“We have been brought up to experience ourselves as isolated centres
of awareness and action, placed in a world that is not us, that is foreign, alien, other—which we confront. Whereas in fact, the way an ecologist describes human behaviour, is as an action; what you do is what the whole universe is doing at the place we call here and now. You are something the whole universe is doing in the same way a wave is something that the whole ocean is doing.”

– Alan Watts

A few weeks ago I spent 5 days in Yukon and northern BC. The timing was perfect. I’d been stuck trying to write this essay about “Nature as Path”. What is nature? Huh?! What isn’t?! Aren’t we all an expression of ‘nature’? 

On the other hand, there’s of course a tacit sense of what we mean by ‘nature’ in this context: the not-human-made stuff. Usually beautiful. Trees. Lakes. Bears. Flowers. Stuff that kind just kinda does its own thing without us and seems to serve as Yin to human activity’s furious Yang.

So, I decided that part of this trip was going to be about letting this essay sit on the back burner while I soaked in the majesty of the northern landscape, hoping I might come out the other side with some clarity and inspiration. 

After 20-hours-a-day of sunlight, kayaking on a deep greenbluepurple lake, and riding a helicopter over a glacier to a beach (where we broke off chunks of 20,000 year old ice that we would later enjoy in a glass with some scotch), I was pretty relaxed and satisfied. I found myself soaking in hot springs just outside of Whitehorse, reviewing the weekend’s glacier adventure on my mental screen: the intense blue lurking in the cracks and folds of the ice, the milky olive drab of the silty lake that swallowed the base of glacier’s white icy bones, the colossal flowing highway of ice and rock that wound down through the mountains from way up, beyond visibility. 

At the other end of the pool, I heard a woman recounting to friends her own recent glacier ascent. She said, “I felt insignificant. In a good way!” 

Insignificant – that was it! The thing you always heard when someone confronted the awesome scale of nature. It was how I felt staring at mountains while sitting a kayak in the near utter stillness of Atlin lake. It’s how one might feel looking up into a vast starry night sky. Or during a menacing rain storm when the rumbles and flashes give way to waves of rain blanketing the roof with brown noise. It’s how I feel in the moments that I gaze from a window seat on a plane at a field of mountains or an ocean of clouds. Insignificant. 

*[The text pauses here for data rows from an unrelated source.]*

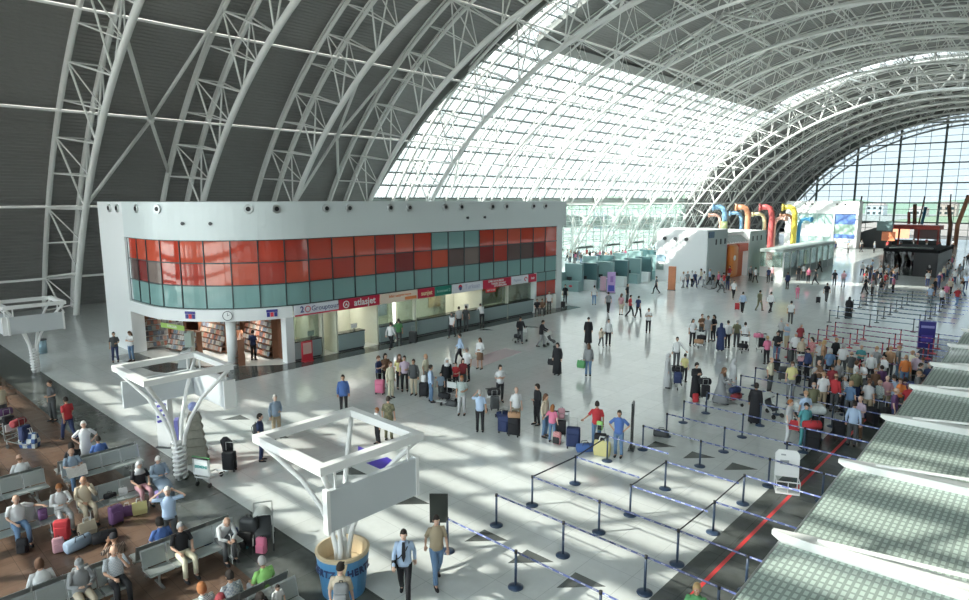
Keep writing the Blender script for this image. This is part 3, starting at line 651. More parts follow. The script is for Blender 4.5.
# curved coloured air ducts
DUC={'blue':(0.22,0.42,0.62),'orange':(0.80,0.36,0.20),'lime':(0.60,0.72,0.35),'red':(0.62,0.12,0.12),'yellow':(0.80,0.66,0.10),'brown':(0.32,0.16,0.10),'pink':(0.78,0.45,0.36),'pale':(0.74,0.70,0.42),'cobalt':(0.06,0.30,0.55)}
ducts=[(722,205,'blue',1,0.85,0,'tall blue duct with a lime foot, leftmost tall duct'),(716,213,'pink',1,0.5,0.6,'short pink duct left of the blue one'),
 (745,205,'orange',1,0.9,0,'tall orange duct, second tall one from the left'),(737,211,'blue',1,0.6,0.7,'short blue duct left of the tall orange one'),
 (769,205,'red',1,0.95,0,'tall red duct in the middle of the row'),(760,212,'pale',1,0.6,0.7,'yellow duct just left of the tall red one'),(777,216,'pink',-1,0.6,0.7,'short salmon duct right of the tall red one'),
 (792,205,'yellow',1,0.9,0,'tall yellow duct before the white glazed building'),(788,213,'brown',1,0.5,0.7,'thin brown duct left of the tall yellow one'),(802,217,'cobalt',-1,0.6,0.7,'cobalt blue duct right of the tall yellow one')]
for (u,v,c,sg,r,dd,lb) in ducts:
    YD={7:98,9:98}; y=102 if u<760 else (104 if u<780 else 108)
    p=ony(u,v+2,y); k=8.2/max(1,0)if False else 1
    o=empty('air_duct',(p.x,y+dd,0),0,lb,'air duct','coloured air ducts')
    zt=p.z; rad=r*0.62
    pts=[(0.55*sg,0,0),(0.55*sg,0,zt*0.55),(0.55*sg,0,zt*0.78),(0.45*sg,0,zt*0.90),(0.15*sg,0,zt*.975),(-0.35*sg,-0.1,zt),(-1.1*sg,-0.35,zt*0.99)]
    m=mat('duct_'+c,DUC[c],0.45)
    b=MB(); b.tube(pts,rad*0.72,14); b.build('duct_pipe',m,o,True)
    b=MB(); e=Vector(pts[-1]); b.tube([e,e+Vector((-0.28*sg,-0.1,0))],[rad*1.0,rad*1.05],16); b.build('duct_mouth',mat('duct_mouth_'+c,tuple(min(1,x*1.15+.04) for x in DUC[c]),0.45),o,True)
    if c=='blue' and u==722:
        b=MB(); b.tube([(0.55,0,0),(0.55,0,zt*0.72)],rad*0.9,14); b.build('duct_foot',mat('duct_lime',DUC['lime'],0.45),o,True)
# white glazed building far right of the ducts
o=empty('glazed_hall_block',(-37,139,0),0,'large white framed glazed block with a tall blue advertisement panel','building')
b=MB(); b.b2(-6.6,6.4,-2.2,0.6,6.6,9.0); b.b2(-6.6,-4.6,-2.2,0.6,0,6.6); b.b2(6.0,6.4,-2.2,0.6,0,6.6); b.b2(2.1,2.4,-2.25,-1.8,0,6.6); b.b2(-6.6,6.4,0.5,0.8,0,6.6); b.build('white_frame',BW,o)
b=MB(); b.b2(-4.6,2.1,-2.0,-1.95,0,6.6); b.build('glazing',mat('teal_glazing',(0.34,0.48,0.46),0.1),o)
b=MB(); b.b2(-4.6,2.1,-2.08,-2.0,2.2,4.6); b.build('balcony_band',BW,o)
for k in range(5):
    b=MB(); b.b2(-3.6+k*1.35,-3.5+k*1.35,-2.1,-2.0,0,6.6); b.build('mullion',BG_,o)
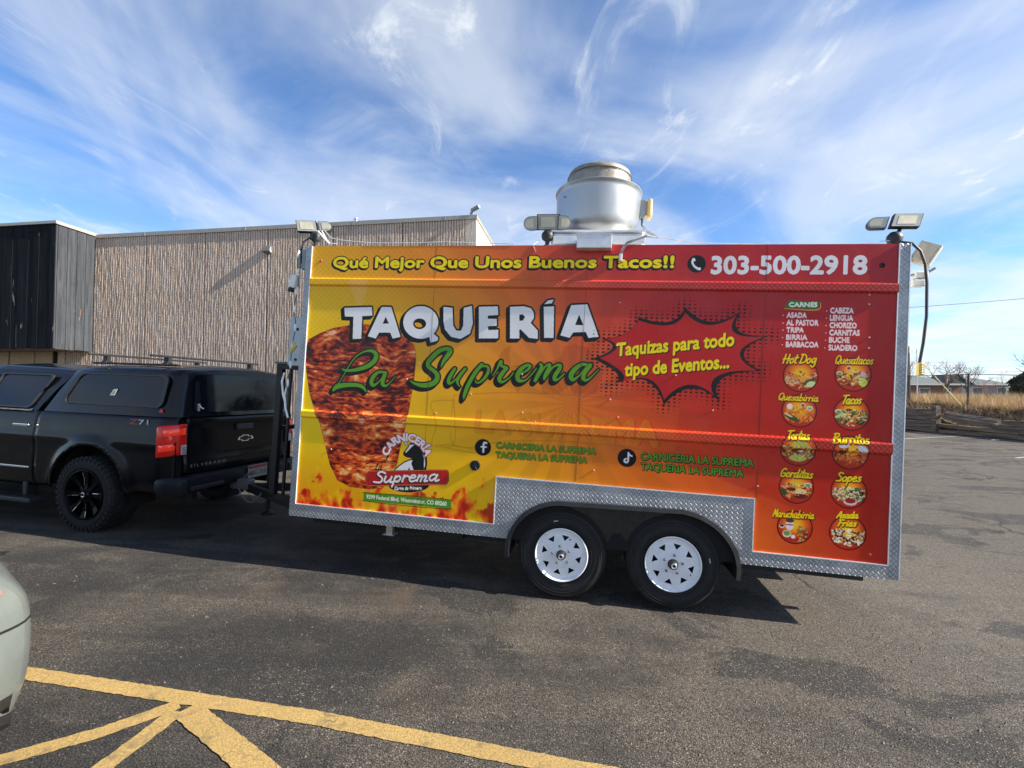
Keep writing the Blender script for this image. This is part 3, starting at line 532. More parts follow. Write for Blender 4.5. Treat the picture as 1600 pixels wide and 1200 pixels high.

But why does it feel good? Feeling insignificant can often feel hurtful: invalidating, dismissive, unloved. Yet in these situations it somehow feels … freeing. 

When what we usually consider to be ourselves (our self-referential thinking) is rendered ‘insignificant’, we taste a brief moment of just being. Not just in nature, but as Nature. The distinction between us and nature collapses. Maybe this transcendent experience frees us to merge with the beauty that floods our sensory awareness. To be reunited with the larger, indivisible nature seems to bring a sense of relief. There’s a sense of freedom from the exhausting make-work project of being, as Alan Watts put it, an ‘isolated centre of awareness and action.’ It invites us to rejoin the magnificent incomprehensible system of which we are a part. 

For those like me who live in a controlled urban environment, it might take paddling on a lake in the remote north to get a taste of ourselves as an inseparable expression of nature. But if we start to consider and cultivate how this already-always-happeningness of nature shows up for us – not just in the mountains, but in the dandelion that exploits the crack in the sidewalk, and even in our inner landscape – might we begin to experience a deeper connection to others, to ourselves, to the planet, to Nature? A connection that leaves us feeling more and more insignificant. In a good way!